Task brief >> Reproduce the material that follows, please, but only from its first line to the line containing "bpy.context.scene.camera = cam", inclusive.

Data provided >>
Begin

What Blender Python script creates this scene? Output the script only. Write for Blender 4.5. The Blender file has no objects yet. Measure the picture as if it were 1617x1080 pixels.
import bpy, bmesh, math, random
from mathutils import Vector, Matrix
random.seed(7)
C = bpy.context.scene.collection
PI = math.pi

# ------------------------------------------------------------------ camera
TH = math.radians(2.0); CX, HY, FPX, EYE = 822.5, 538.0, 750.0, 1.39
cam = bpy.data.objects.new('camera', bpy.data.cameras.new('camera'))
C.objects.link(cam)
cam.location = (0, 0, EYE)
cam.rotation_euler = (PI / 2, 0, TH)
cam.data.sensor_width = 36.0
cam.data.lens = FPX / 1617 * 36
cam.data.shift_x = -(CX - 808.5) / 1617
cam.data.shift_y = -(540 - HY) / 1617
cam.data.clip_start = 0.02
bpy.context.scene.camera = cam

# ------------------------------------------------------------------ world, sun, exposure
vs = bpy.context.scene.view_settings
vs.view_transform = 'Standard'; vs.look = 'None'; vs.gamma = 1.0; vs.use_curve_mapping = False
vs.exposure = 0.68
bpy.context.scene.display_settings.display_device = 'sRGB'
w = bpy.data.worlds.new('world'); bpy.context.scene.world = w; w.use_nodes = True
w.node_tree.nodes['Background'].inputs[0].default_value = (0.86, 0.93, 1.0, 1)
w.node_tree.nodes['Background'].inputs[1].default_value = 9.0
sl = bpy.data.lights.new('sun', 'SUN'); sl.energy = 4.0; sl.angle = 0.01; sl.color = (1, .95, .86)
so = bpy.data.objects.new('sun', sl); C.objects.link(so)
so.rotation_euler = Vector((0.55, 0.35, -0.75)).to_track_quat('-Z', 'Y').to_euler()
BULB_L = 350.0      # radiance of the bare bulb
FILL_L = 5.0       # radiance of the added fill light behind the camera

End

Result for this exercise >>
What Blender Python script creates this scene? Output the script only. Write for Blender 4.5. The Blender file has no objects yet. Measure the picture as if it were 1617x1080 pixels.
import bpy, bmesh, math, random
from mathutils import Vector, Matrix
random.seed(7)
C = bpy.context.scene.collection
PI = math.pi

# ------------------------------------------------------------------ camera
TH = math.radians(2.0); CX, HY, FPX, EYE = 822.5, 538.0, 750.0, 1.39
cam = bpy.data.objects.new('camera', bpy.data.cameras.new('camera'))
C.objects.link(cam)
cam.location = (0, 0, EYE)
cam.rotation_euler = (PI / 2, 0, TH)
cam.data.sensor_width = 36.0
cam.data.lens = FPX / 1617 * 36
cam.data.shift_x = -(CX - 808.5) / 1617
cam.data.shift_y = -(540 - HY) / 1617
cam.data.clip_start = 0.02
bpy.context.scene.camera = cam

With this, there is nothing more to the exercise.